Each line that holds the word "script" counts once; give the total for the records below and nothing else.

:: Extracted information ::
==================================================

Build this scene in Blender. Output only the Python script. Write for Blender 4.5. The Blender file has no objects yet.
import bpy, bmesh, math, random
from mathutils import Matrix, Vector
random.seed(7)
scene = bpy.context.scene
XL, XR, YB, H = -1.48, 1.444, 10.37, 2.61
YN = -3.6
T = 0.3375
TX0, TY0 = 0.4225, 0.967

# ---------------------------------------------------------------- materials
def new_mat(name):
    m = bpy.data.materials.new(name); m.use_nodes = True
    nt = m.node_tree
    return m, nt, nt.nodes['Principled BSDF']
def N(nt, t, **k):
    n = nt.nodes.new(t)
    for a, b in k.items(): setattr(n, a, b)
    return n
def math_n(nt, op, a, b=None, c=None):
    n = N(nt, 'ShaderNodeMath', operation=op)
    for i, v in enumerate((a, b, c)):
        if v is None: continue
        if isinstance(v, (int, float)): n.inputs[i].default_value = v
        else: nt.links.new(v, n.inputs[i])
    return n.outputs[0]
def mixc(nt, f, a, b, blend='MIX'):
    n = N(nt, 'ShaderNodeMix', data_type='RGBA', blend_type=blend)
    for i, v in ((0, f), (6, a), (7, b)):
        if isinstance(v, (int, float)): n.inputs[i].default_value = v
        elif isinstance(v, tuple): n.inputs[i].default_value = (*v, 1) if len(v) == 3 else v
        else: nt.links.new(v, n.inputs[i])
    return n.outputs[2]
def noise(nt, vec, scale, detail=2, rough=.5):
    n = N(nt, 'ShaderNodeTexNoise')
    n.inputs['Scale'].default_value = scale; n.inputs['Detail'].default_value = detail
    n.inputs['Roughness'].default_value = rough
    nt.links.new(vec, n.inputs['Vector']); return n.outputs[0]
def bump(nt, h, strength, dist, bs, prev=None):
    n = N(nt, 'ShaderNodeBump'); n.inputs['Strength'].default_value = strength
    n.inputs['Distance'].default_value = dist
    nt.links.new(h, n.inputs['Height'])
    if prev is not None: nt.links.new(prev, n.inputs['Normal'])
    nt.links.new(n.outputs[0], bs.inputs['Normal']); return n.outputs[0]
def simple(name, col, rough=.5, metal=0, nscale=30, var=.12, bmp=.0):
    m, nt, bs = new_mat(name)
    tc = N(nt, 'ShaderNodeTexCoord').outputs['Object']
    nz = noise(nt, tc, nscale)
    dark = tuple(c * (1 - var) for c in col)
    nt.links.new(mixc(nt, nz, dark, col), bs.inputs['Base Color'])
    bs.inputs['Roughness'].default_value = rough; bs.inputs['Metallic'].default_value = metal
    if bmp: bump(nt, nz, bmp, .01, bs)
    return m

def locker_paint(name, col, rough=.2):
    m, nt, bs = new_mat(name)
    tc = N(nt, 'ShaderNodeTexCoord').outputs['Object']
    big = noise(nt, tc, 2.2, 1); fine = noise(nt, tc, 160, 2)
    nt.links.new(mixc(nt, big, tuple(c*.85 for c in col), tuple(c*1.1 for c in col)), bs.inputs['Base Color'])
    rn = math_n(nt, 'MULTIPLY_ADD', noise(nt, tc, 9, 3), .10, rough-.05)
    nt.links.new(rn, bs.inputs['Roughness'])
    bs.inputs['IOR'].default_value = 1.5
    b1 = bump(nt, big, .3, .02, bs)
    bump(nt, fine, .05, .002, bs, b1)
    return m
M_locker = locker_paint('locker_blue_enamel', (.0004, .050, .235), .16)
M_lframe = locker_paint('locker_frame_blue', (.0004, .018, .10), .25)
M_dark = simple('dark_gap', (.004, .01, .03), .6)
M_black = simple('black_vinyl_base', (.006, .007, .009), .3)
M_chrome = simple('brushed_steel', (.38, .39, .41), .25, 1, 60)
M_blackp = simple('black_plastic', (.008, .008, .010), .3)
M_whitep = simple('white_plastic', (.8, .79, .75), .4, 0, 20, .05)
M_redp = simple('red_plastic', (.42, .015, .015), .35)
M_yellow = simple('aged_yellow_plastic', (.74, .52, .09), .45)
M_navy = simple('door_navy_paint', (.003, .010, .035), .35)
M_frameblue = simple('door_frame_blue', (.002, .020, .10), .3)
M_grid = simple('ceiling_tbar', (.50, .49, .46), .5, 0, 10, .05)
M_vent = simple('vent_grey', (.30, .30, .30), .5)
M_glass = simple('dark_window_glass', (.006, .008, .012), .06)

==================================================

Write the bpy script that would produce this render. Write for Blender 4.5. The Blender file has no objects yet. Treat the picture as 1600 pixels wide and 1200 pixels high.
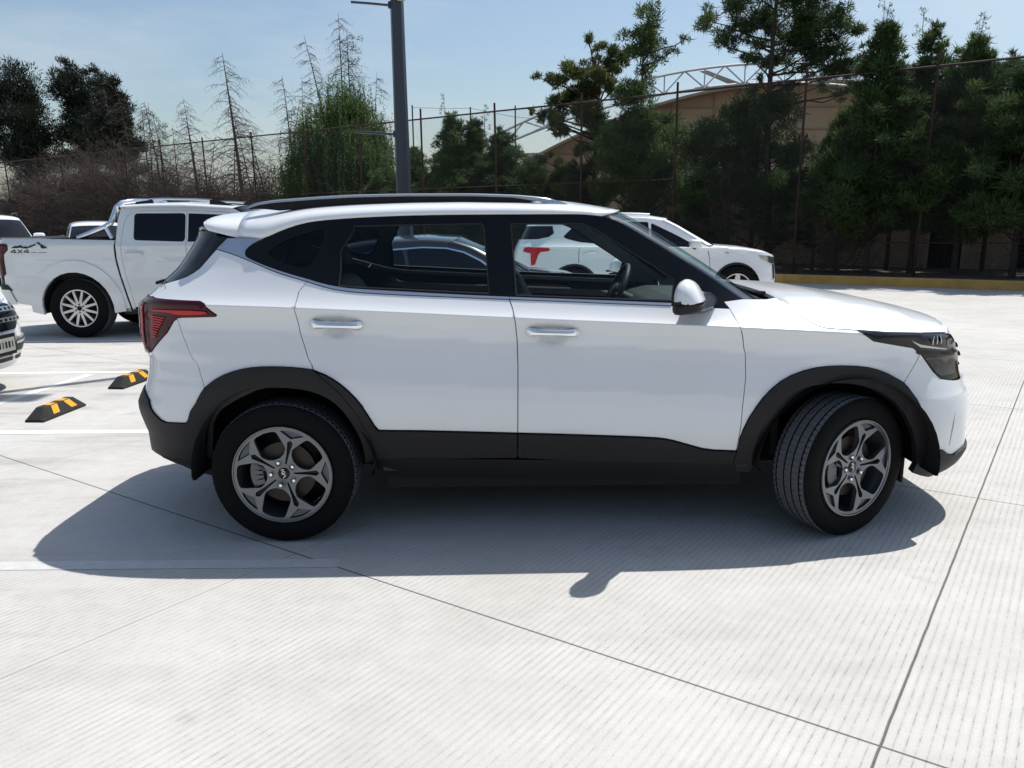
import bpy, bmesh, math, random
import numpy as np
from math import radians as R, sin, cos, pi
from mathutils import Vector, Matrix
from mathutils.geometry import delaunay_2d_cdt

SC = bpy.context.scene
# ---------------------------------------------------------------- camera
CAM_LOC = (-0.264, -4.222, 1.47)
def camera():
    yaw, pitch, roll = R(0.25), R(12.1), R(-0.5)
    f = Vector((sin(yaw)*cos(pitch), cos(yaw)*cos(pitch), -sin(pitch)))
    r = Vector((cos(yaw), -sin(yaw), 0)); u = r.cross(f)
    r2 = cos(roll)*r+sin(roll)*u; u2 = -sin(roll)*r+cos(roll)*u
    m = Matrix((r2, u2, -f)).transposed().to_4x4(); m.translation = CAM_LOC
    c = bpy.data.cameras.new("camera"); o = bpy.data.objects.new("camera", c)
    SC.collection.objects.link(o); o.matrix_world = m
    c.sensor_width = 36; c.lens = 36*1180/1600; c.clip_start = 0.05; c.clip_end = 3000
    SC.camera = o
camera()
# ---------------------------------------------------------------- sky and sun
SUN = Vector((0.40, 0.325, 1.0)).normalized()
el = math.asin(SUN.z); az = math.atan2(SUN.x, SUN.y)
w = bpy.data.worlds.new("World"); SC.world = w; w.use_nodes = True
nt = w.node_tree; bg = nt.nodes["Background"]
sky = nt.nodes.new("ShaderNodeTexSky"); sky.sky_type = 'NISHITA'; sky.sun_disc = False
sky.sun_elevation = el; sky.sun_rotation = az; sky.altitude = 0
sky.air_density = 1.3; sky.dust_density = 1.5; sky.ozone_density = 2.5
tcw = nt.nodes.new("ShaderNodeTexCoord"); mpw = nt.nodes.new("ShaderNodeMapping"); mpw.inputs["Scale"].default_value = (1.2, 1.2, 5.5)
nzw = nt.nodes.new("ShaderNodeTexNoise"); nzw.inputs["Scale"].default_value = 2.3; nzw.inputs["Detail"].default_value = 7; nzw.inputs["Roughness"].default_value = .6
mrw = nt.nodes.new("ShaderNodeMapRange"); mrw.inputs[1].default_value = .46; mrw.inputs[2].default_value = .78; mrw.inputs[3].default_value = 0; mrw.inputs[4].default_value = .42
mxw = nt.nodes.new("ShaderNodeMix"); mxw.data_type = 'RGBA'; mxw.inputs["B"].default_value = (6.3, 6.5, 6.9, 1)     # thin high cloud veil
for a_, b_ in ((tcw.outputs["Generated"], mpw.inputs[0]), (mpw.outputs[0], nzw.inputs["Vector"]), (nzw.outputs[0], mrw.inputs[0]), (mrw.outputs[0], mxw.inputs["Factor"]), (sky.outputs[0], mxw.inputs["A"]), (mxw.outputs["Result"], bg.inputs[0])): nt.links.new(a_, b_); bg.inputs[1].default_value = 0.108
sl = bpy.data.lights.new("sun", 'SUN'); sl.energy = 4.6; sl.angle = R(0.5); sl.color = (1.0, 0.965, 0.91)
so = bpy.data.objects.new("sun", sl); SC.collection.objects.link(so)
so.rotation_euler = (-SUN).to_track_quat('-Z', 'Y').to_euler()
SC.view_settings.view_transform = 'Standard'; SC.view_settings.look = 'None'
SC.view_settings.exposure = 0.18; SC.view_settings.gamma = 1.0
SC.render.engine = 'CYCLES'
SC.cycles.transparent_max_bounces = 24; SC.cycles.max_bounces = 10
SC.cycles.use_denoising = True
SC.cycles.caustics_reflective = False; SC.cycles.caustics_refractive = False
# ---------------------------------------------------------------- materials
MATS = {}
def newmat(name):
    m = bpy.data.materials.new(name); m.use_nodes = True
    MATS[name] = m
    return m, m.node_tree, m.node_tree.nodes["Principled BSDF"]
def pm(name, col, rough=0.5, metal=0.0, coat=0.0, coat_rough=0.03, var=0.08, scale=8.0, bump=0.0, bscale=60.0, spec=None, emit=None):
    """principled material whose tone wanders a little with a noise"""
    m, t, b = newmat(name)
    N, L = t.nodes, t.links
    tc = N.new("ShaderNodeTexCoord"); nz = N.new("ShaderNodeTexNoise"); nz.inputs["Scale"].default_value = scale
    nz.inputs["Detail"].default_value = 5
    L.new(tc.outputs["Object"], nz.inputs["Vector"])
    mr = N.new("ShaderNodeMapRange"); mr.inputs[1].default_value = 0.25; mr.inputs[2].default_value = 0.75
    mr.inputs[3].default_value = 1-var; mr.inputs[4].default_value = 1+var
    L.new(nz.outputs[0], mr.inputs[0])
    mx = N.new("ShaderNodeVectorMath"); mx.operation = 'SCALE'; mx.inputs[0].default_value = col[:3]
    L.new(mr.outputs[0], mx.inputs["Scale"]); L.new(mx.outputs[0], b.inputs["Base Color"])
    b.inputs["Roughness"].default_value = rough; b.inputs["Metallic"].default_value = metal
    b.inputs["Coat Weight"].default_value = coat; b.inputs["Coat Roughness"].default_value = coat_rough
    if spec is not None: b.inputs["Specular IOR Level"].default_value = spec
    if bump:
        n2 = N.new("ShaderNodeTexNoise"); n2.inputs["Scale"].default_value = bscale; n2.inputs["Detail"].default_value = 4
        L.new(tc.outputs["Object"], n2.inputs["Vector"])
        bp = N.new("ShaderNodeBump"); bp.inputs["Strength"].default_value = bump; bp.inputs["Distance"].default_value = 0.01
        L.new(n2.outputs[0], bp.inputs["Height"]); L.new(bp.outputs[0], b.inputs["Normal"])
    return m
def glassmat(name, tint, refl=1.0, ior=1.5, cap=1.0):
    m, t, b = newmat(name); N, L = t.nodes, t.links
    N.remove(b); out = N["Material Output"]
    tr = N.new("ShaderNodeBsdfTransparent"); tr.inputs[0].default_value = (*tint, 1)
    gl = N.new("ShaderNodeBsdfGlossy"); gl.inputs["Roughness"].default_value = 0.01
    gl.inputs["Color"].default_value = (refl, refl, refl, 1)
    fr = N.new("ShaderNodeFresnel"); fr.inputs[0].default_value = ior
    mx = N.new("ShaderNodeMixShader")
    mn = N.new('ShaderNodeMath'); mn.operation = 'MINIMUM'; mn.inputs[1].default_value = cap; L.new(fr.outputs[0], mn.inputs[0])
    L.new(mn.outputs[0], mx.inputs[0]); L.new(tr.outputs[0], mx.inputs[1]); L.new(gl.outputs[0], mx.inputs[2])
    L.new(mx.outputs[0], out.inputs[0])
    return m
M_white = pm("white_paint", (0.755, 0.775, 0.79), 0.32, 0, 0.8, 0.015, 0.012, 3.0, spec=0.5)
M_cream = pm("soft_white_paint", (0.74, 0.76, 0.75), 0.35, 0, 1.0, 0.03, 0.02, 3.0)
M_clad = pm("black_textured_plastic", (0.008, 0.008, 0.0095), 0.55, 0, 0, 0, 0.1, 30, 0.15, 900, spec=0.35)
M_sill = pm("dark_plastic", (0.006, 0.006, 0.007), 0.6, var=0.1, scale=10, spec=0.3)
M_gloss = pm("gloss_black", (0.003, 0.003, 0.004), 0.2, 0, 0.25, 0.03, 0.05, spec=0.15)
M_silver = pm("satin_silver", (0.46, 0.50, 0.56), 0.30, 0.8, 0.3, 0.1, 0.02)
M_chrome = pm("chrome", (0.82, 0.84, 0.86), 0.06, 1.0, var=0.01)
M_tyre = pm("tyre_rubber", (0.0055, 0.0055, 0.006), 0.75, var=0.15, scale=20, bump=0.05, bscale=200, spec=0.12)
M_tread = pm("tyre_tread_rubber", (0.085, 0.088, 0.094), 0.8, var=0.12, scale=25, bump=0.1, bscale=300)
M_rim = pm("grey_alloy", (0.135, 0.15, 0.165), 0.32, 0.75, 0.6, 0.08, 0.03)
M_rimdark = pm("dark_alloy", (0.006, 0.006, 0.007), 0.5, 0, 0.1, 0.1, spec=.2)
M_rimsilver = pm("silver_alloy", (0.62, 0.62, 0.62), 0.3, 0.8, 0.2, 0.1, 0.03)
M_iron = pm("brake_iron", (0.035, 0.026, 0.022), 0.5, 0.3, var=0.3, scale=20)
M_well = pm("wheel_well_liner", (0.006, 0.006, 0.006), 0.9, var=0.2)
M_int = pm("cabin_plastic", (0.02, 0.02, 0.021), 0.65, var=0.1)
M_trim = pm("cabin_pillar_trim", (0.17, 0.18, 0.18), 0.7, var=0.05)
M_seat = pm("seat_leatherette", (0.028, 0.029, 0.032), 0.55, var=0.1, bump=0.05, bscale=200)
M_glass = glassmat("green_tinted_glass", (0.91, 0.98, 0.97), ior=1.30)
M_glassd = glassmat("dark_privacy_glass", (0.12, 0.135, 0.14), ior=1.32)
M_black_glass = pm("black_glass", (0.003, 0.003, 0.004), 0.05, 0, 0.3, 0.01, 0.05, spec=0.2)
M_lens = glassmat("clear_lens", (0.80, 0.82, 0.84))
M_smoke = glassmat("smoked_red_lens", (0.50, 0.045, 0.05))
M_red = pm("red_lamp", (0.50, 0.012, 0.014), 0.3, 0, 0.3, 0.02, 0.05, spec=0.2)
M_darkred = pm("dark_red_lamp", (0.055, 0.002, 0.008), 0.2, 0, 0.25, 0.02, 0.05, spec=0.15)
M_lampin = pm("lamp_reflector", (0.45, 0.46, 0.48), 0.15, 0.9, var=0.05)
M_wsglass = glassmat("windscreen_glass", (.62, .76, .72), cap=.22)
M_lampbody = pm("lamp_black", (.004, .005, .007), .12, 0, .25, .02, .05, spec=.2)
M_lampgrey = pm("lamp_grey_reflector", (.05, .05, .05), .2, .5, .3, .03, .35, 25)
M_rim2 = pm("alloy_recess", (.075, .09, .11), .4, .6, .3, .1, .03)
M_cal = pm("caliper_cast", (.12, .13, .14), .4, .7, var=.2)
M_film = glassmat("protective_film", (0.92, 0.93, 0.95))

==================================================

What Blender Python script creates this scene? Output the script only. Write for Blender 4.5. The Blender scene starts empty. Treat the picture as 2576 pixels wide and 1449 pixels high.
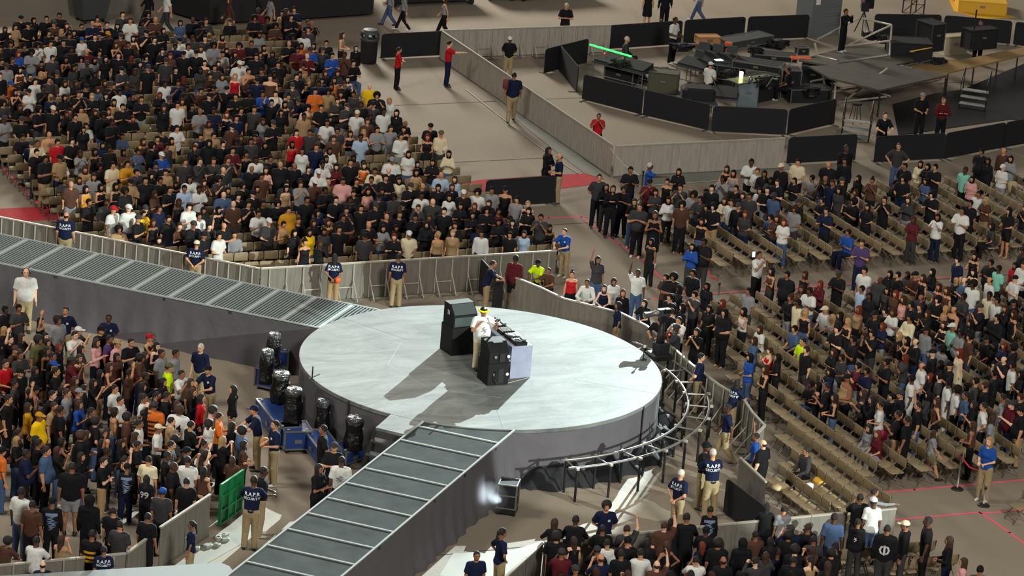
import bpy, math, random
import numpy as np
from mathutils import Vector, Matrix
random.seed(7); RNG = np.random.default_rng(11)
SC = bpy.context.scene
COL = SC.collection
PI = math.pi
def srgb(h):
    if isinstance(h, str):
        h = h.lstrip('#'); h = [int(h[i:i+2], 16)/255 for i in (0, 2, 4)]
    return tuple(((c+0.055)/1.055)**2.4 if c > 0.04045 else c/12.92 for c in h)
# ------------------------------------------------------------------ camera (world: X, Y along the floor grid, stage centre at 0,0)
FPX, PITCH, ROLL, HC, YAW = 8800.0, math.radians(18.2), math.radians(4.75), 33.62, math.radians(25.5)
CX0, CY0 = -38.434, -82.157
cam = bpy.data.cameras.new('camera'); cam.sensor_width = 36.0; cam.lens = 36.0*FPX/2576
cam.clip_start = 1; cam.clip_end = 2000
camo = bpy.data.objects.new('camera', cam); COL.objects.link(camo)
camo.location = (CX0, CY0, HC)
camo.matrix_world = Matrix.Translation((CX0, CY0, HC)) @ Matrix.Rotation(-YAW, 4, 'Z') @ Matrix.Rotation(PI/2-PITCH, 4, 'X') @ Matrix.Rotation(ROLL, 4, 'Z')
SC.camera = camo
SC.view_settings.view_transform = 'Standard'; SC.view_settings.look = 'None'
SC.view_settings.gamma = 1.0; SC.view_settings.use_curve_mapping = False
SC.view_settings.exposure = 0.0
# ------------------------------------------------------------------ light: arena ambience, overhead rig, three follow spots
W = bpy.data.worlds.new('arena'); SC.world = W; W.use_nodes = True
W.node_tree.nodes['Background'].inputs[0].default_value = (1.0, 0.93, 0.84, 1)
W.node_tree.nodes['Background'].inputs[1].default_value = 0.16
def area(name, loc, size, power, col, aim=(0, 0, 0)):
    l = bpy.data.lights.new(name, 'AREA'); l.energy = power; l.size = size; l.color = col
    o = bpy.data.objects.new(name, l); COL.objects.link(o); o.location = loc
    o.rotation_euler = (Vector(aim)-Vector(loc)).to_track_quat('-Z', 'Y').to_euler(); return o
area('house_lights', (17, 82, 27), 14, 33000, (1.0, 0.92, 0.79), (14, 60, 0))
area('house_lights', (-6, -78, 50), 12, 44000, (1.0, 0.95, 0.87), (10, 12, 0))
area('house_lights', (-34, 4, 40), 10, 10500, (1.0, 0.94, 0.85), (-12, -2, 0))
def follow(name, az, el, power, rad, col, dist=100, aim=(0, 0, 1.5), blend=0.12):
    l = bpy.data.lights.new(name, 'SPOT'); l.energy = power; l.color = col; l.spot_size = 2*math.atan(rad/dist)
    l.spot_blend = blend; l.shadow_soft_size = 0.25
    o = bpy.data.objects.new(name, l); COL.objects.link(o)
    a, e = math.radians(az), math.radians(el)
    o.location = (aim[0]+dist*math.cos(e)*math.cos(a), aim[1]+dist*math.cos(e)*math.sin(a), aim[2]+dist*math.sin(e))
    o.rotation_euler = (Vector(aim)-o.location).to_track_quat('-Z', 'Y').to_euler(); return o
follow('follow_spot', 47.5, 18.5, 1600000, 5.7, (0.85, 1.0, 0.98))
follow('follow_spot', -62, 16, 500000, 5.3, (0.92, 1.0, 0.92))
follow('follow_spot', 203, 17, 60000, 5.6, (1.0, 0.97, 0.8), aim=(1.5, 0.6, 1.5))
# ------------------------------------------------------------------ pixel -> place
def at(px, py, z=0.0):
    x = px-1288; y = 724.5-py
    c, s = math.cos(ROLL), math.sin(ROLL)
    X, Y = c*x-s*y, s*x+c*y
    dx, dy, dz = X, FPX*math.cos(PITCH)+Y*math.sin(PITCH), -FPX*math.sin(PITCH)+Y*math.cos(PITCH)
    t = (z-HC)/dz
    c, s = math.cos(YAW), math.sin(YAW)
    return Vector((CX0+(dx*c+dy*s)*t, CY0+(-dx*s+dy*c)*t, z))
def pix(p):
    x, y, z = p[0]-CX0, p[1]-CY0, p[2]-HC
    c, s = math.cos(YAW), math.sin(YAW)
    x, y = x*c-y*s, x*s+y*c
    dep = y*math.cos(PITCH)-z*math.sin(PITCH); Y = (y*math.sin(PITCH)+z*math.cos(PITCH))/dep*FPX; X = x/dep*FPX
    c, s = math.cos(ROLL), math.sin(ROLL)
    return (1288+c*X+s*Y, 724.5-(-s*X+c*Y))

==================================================

:: Output ::
3